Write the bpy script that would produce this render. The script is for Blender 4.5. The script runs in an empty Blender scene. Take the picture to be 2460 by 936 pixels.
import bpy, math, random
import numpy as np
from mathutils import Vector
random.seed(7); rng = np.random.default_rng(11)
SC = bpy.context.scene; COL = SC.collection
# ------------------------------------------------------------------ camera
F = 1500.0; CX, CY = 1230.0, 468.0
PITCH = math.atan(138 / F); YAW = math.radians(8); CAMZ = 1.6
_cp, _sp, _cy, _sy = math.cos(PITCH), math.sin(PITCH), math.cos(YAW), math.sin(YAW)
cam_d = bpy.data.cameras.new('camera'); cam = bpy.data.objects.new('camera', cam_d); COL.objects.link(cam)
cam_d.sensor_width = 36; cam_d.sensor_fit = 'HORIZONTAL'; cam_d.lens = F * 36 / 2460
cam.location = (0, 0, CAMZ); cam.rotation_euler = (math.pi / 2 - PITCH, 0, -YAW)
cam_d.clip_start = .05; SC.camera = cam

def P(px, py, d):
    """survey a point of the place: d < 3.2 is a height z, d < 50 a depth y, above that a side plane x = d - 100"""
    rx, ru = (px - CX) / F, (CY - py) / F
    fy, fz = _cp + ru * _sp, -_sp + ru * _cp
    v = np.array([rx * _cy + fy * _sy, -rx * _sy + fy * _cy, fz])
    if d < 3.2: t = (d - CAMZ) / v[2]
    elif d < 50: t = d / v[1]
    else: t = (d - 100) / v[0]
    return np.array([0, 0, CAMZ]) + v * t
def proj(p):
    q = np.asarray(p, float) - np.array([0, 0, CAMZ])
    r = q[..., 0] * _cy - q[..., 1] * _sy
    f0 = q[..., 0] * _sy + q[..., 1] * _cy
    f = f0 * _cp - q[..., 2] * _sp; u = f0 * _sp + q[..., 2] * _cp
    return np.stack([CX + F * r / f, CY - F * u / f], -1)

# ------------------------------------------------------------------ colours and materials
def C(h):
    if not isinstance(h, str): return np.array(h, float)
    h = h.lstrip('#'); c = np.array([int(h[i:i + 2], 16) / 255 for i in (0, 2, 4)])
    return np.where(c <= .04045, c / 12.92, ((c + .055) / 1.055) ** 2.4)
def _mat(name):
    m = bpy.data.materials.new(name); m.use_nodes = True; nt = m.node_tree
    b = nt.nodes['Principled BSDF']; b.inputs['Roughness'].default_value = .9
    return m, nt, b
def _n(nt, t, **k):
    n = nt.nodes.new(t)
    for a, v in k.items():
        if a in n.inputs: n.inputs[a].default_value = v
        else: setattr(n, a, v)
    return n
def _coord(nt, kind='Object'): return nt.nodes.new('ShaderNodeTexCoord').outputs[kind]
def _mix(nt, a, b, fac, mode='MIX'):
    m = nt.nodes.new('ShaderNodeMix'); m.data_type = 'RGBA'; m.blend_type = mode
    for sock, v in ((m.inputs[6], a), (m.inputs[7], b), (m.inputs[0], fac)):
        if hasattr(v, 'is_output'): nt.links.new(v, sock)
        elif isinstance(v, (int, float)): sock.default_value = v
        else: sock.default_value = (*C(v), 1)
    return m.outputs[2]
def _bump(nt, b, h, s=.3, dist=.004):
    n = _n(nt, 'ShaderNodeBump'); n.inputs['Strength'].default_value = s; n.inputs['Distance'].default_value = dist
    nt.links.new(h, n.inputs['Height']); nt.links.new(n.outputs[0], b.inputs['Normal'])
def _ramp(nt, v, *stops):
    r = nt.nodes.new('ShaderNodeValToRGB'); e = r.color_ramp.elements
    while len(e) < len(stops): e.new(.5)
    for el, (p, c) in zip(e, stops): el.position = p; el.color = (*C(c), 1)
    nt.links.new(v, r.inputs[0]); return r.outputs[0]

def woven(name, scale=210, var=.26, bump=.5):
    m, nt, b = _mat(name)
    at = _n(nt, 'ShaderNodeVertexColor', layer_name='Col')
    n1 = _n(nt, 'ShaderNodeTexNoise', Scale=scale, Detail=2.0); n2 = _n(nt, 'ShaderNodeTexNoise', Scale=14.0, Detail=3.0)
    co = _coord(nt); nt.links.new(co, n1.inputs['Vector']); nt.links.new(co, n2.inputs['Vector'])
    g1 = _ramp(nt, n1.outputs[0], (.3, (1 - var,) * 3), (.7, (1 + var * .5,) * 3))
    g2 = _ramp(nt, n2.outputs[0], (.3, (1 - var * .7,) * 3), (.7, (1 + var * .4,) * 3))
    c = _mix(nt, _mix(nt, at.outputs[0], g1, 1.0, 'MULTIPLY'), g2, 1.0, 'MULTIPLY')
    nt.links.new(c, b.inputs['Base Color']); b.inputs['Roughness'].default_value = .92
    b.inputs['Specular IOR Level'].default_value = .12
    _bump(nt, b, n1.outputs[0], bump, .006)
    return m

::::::

**Short problem**. Reproduce the data shown above exactly.

**Solved problem**.
Write the bpy script that would produce this render. The script is for Blender 4.5. The script runs in an empty Blender scene. Take the picture to be 2460 by 936 pixels.
import bpy, math, random
import numpy as np
from mathutils import Vector
random.seed(7); rng = np.random.default_rng(11)
SC = bpy.context.scene; COL = SC.collection
# ------------------------------------------------------------------ camera
F = 1500.0; CX, CY = 1230.0, 468.0
PITCH = math.atan(138 / F); YAW = math.radians(8); CAMZ = 1.6
_cp, _sp, _cy, _sy = math.cos(PITCH), math.sin(PITCH), math.cos(YAW), math.sin(YAW)
cam_d = bpy.data.cameras.new('camera'); cam = bpy.data.objects.new('camera', cam_d); COL.objects.link(cam)
cam_d.sensor_width = 36; cam_d.sensor_fit = 'HORIZONTAL'; cam_d.lens = F * 36 / 2460
cam.location = (0, 0, CAMZ); cam.rotation_euler = (math.pi / 2 - PITCH, 0, -YAW)
cam_d.clip_start = .05; SC.camera = cam

def P(px, py, d):
    """survey a point of the place: d < 3.2 is a height z, d < 50 a depth y, above that a side plane x = d - 100"""
    rx, ru = (px - CX) / F, (CY - py) / F
    fy, fz = _cp + ru * _sp, -_sp + ru * _cp
    v = np.array([rx * _cy + fy * _sy, -rx * _sy + fy * _cy, fz])
    if d < 3.2: t = (d - CAMZ) / v[2]
    elif d < 50: t = d / v[1]
    else: t = (d - 100) / v[0]
    return np.array([0, 0, CAMZ]) + v * t
def proj(p):
    q = np.asarray(p, float) - np.array([0, 0, CAMZ])
    r = q[..., 0] * _cy - q[..., 1] * _sy
    f0 = q[..., 0] * _sy + q[..., 1] * _cy
    f = f0 * _cp - q[..., 2] * _sp; u = f0 * _sp + q[..., 2] * _cp
    return np.stack([CX + F * r / f, CY - F * u / f], -1)

# ------------------------------------------------------------------ colours and materials
def C(h):
    if not isinstance(h, str): return np.array(h, float)
    h = h.lstrip('#'); c = np.array([int(h[i:i + 2], 16) / 255 for i in (0, 2, 4)])
    return np.where(c <= .04045, c / 12.92, ((c + .055) / 1.055) ** 2.4)
def _mat(name):
    m = bpy.data.materials.new(name); m.use_nodes = True; nt = m.node_tree
    b = nt.nodes['Principled BSDF']; b.inputs['Roughness'].default_value = .9
    return m, nt, b
def _n(nt, t, **k):
    n = nt.nodes.new(t)
    for a, v in k.items():
        if a in n.inputs: n.inputs[a].default_value = v
        else: setattr(n, a, v)
    return n
def _coord(nt, kind='Object'): return nt.nodes.new('ShaderNodeTexCoord').outputs[kind]
def _mix(nt, a, b, fac, mode='MIX'):
    m = nt.nodes.new('ShaderNodeMix'); m.data_type = 'RGBA'; m.blend_type = mode
    for sock, v in ((m.inputs[6], a), (m.inputs[7], b), (m.inputs[0], fac)):
        if hasattr(v, 'is_output'): nt.links.new(v, sock)
        elif isinstance(v, (int, float)): sock.default_value = v
        else: sock.default_value = (*C(v), 1)
    return m.outputs[2]
def _bump(nt, b, h, s=.3, dist=.004):
    n = _n(nt, 'ShaderNodeBump'); n.inputs['Strength'].default_value = s; n.inputs['Distance'].default_value = dist
    nt.links.new(h, n.inputs['Height']); nt.links.new(n.outputs[0], b.inputs['Normal'])
def _ramp(nt, v, *stops):
    r = nt.nodes.new('ShaderNodeValToRGB'); e = r.color_ramp.elements
    while len(e) < len(stops): e.new(.5)
    for el, (p, c) in zip(e, stops): el.position = p; el.color = (*C(c), 1)
    nt.links.new(v, r.inputs[0]); return r.outputs[0]

def woven(name, scale=210, var=.26, bump=.5):
    m, nt, b = _mat(name)
    at = _n(nt, 'ShaderNodeVertexColor', layer_name='Col')
    n1 = _n(nt, 'ShaderNodeTexNoise', Scale=scale, Detail=2.0); n2 = _n(nt, 'ShaderNodeTexNoise', Scale=14.0, Detail=3.0)
    co = _coord(nt); nt.links.new(co, n1.inputs['Vector']); nt.links.new(co, n2.inputs['Vector'])
    g1 = _ramp(nt, n1.outputs[0], (.3, (1 - var,) * 3), (.7, (1 + var * .5,) * 3))
    g2 = _ramp(nt, n2.outputs[0], (.3, (1 - var * .7,) * 3), (.7, (1 + var * .4,) * 3))
    c = _mix(nt, _mix(nt, at.outputs[0], g1, 1.0, 'MULTIPLY'), g2, 1.0, 'MULTIPLY')
    nt.links.new(c, b.inputs['Base Color']); b.inputs['Roughness'].default_value = .92
    b.inputs['Specular IOR Level'].default_value = .12
    _bump(nt, b, n1.outputs[0], bump, .006)
    return m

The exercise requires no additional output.